A Poderosa

Sabe-se que um dos mais valiosos e relevantes legados que um grupo social ou um povo tem a sua disposição é a memória histórica. Através dessa memória recorremos ao passado para nos dar conta de quem fomos como povo ou sociedade, dos nossos acertos e dos nossos equívocos. Essa memória reverbera em nosso presente modelando nossa identidade nacional e social.
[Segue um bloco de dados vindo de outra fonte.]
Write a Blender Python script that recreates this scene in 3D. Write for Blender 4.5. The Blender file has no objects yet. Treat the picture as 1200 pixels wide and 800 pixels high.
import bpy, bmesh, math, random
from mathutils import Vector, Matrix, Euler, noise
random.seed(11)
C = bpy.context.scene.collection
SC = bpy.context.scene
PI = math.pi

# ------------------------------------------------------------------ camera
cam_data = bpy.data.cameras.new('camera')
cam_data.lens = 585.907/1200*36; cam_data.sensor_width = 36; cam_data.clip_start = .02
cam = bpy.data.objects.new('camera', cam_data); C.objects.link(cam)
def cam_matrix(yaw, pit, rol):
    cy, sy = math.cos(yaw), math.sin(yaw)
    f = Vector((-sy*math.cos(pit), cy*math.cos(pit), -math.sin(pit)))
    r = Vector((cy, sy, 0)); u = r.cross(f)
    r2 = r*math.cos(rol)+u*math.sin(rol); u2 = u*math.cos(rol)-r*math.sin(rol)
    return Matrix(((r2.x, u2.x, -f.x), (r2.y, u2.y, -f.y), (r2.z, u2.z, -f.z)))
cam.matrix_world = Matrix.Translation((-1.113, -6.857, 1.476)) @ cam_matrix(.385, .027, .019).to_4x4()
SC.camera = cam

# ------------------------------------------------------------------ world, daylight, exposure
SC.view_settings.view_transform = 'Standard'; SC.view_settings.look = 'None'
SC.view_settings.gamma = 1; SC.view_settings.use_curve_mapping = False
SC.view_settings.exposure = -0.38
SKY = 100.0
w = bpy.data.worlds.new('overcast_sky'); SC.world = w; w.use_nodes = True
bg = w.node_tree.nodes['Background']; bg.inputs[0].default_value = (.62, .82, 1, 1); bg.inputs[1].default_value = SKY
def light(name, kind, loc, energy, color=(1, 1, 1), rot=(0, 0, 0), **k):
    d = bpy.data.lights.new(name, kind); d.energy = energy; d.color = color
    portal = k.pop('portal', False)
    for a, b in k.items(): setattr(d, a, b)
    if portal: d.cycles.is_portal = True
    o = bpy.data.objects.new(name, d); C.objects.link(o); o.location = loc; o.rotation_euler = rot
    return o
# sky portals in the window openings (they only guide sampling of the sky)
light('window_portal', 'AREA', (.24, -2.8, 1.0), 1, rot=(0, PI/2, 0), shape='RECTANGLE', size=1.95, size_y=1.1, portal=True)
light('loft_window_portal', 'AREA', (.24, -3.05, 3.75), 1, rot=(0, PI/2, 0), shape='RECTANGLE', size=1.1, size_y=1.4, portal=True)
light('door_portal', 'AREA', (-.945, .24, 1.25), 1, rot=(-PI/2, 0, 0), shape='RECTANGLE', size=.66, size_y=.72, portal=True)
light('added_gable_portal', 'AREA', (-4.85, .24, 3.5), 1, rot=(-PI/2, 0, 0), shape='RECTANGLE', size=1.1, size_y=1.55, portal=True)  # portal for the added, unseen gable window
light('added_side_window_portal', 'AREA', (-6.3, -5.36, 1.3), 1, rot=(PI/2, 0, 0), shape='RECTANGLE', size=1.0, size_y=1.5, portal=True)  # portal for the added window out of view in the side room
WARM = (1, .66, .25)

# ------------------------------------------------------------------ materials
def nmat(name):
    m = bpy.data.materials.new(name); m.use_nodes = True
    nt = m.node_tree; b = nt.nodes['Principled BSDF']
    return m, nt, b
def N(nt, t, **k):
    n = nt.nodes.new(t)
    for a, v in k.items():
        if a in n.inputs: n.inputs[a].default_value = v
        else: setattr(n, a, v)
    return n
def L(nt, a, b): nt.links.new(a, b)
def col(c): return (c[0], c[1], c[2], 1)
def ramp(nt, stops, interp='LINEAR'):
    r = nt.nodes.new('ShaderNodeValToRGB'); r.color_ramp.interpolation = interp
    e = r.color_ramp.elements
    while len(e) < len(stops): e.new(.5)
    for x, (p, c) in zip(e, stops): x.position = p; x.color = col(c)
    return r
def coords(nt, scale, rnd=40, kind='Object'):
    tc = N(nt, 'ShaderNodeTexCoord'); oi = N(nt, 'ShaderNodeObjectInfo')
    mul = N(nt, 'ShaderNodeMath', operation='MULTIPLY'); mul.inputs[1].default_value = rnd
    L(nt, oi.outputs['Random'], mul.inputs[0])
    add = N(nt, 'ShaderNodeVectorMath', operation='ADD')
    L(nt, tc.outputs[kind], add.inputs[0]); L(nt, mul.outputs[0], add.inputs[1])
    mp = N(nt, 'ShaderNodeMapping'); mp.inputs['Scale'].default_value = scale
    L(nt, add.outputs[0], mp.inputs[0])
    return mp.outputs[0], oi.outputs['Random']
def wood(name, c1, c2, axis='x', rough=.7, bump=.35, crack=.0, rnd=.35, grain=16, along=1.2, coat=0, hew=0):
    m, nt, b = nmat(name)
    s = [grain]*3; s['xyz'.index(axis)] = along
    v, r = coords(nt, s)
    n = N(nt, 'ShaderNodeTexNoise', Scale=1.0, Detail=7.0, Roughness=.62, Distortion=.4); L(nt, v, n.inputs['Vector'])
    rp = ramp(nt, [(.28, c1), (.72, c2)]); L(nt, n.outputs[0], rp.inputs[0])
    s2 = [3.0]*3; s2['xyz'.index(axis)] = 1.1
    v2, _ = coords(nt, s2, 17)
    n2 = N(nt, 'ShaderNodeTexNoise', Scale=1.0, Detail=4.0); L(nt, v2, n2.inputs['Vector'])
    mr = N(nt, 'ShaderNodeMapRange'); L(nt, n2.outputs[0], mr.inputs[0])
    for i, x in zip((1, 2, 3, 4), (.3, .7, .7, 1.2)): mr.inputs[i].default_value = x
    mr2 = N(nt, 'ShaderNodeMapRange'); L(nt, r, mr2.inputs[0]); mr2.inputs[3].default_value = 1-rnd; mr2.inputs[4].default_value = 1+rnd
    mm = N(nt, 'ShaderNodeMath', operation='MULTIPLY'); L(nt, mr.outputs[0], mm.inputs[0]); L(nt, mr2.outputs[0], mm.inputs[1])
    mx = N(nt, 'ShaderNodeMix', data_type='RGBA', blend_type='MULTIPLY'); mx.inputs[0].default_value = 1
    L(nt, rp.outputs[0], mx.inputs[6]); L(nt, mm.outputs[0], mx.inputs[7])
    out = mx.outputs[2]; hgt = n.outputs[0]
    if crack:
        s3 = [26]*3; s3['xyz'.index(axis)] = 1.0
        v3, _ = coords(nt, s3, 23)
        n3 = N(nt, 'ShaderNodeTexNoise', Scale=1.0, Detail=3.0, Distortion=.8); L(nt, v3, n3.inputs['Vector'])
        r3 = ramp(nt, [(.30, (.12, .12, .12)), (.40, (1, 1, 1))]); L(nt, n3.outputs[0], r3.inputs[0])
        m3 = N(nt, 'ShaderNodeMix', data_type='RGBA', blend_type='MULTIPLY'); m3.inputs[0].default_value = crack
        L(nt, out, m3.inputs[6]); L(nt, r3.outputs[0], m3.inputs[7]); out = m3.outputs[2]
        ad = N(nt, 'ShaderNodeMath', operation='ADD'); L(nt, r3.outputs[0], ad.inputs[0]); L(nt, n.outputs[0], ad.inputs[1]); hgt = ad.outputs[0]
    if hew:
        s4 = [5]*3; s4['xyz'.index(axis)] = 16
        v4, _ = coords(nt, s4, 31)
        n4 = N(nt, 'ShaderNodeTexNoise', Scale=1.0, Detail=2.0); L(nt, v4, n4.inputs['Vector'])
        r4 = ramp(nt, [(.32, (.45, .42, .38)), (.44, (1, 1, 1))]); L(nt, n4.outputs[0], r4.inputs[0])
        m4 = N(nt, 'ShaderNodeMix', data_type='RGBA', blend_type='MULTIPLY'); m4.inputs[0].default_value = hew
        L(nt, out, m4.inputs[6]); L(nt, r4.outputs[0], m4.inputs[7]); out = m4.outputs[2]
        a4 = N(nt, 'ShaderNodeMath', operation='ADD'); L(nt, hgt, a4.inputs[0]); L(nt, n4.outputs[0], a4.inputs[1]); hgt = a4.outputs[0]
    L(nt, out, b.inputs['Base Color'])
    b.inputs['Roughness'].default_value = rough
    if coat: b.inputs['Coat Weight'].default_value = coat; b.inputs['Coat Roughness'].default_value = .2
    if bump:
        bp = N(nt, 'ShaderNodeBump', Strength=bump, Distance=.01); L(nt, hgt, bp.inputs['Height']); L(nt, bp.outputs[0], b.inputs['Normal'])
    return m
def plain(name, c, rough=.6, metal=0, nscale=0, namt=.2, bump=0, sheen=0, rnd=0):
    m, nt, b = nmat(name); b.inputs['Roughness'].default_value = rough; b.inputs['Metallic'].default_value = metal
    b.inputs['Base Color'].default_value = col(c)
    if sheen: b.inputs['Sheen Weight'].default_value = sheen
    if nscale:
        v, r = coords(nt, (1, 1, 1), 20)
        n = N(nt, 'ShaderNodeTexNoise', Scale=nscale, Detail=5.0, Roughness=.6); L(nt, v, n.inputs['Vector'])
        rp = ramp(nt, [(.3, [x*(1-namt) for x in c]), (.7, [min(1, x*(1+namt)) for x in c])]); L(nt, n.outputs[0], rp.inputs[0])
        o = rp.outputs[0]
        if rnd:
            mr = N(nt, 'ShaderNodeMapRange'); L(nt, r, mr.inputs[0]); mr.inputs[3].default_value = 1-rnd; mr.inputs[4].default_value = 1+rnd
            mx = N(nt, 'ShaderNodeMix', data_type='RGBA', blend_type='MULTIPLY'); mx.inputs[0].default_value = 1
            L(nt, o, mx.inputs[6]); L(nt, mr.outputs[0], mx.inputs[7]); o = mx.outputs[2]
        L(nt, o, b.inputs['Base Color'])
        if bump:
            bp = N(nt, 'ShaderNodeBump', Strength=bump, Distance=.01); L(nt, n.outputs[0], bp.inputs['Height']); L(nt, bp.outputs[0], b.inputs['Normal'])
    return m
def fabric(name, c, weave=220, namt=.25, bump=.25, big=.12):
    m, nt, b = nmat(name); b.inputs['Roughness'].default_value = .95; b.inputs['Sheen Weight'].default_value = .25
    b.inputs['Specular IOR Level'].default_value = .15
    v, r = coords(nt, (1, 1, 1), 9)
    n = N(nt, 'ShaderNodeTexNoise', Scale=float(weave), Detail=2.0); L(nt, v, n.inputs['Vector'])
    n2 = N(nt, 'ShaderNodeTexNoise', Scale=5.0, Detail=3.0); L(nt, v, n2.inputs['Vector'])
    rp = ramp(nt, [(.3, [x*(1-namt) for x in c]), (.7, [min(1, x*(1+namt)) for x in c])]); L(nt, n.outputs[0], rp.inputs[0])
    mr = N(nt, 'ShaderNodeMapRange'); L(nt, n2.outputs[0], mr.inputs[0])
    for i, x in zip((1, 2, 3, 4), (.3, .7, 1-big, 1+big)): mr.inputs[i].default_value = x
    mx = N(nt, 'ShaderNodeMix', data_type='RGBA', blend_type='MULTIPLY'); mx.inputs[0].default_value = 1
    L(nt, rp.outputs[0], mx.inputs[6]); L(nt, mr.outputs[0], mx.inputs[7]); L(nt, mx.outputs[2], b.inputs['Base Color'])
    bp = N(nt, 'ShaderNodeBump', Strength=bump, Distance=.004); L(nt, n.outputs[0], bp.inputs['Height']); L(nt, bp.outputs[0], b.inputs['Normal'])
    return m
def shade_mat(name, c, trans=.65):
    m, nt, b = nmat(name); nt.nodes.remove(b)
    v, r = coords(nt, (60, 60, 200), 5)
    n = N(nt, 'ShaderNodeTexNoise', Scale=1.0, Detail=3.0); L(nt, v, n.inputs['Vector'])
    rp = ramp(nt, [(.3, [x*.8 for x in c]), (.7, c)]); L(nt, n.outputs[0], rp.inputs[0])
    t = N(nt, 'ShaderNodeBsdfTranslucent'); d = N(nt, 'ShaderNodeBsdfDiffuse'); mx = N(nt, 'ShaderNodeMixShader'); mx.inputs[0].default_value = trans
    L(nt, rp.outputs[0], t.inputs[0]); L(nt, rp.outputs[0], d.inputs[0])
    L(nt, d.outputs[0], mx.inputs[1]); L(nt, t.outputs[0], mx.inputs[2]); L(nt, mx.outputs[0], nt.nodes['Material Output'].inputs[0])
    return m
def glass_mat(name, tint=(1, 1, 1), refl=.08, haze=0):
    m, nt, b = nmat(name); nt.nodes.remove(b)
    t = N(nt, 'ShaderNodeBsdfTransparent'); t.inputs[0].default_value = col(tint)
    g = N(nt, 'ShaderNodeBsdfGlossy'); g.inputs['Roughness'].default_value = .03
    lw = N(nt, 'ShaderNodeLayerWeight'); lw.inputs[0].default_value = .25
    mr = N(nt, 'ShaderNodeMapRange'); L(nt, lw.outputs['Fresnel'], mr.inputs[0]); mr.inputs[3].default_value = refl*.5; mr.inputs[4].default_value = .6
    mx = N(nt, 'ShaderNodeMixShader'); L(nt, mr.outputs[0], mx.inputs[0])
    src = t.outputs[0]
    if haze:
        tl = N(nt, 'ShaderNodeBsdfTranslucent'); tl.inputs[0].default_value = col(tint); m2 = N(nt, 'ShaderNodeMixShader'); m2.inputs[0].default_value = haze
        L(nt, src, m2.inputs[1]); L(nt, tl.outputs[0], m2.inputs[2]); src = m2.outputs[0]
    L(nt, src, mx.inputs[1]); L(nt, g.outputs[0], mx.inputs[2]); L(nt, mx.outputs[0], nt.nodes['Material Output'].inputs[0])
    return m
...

Preservar a memória histórica seja nos fatos históricos propriamente ditos, seja nas tradições culturais, seja nas construções arquitetônicas, é responsabilidade daqueles de fato comprometidos com o progresso sustentável, ou seja, com o desenvolvimento econômico e social pautado na ética do cuidado. Depositamos nossas esperanças no poder público para resguardar o nosso patrimônio memorial e identitário que os antigos construíram e deixaram para nós como legado.

No entanto, descansando de meu almoço, tive uma visão aterrorizadora – só posso classificá-la assim. No jornal RJTV 1ª edição da rede globo de televisão uma notícia me chocou. Ela versava sobre a oferta da Petrobras S/A em adquirir por R$ 336.000.000,00 (isso mesmo, trezentos e trintas e seis milhões de reais) o Quartel General da Polícia Militar do Estado do Rio de Janeiro situado à Rua Evaristo da Veiga, 78 no Centro da cidade do Rio de Janeiro. Segundo a empresa o Quartel – de 200 anos – será derrubado para o aproveitamento do espaço para outras atividades ligadas as atividades da instituição.  

Não nego o fato de nos últimos anos a Petrobras S/A ter investido milhões na promoção da cultura, em projetos sociais, em pesquisas científicas e na construção e manutenção de laboratórios em algumas universidades brasileiras, por exemplo. O que de certa forma vem me incomodado é a amplitude que a instituição vem tomando em assuntos que diria respeito exclusivamente ao estado, ao poder público. A Petrobras S/A esta se tornando um poder paralelo ao estado na medida em que assume para si funções que destoam de sua atividade fim que é a geração de energia.

Além do episódio do Quartel Geral da Polícia Militar, em São Gonçalo uma escola municipal da rede de ensino foi derrubada para abrigar uma unidade operacional da empresa. A nova escola foi construída em outro espaço com recursos próprios da Prefeitura daquela cidade. Cada vez mais A Poderosa Petrobrás S/A vem aumentando seu raio de ação no território nacional. Será que minha rua corre algum risco? Meu bairro? A prefeitura? O que mais falta?

O progresso é algum muito bem vindo às sociedades contemporâneas, na medida em que pode promover a elevação da qualidade de vida das pessoas. O progresso a qualquer custo é que me parece ser o grande problema. Valores, histórias, identidades etc. podem estar em risco já que a busca desmedida pelo progresso pode levar a extinção elementos que forjaram e ainda nos forjam. Resistir aos avanços desmedidos do progresso é zelar por nosso passado, presente e o futuro vindouro. Assim, vamos resistir?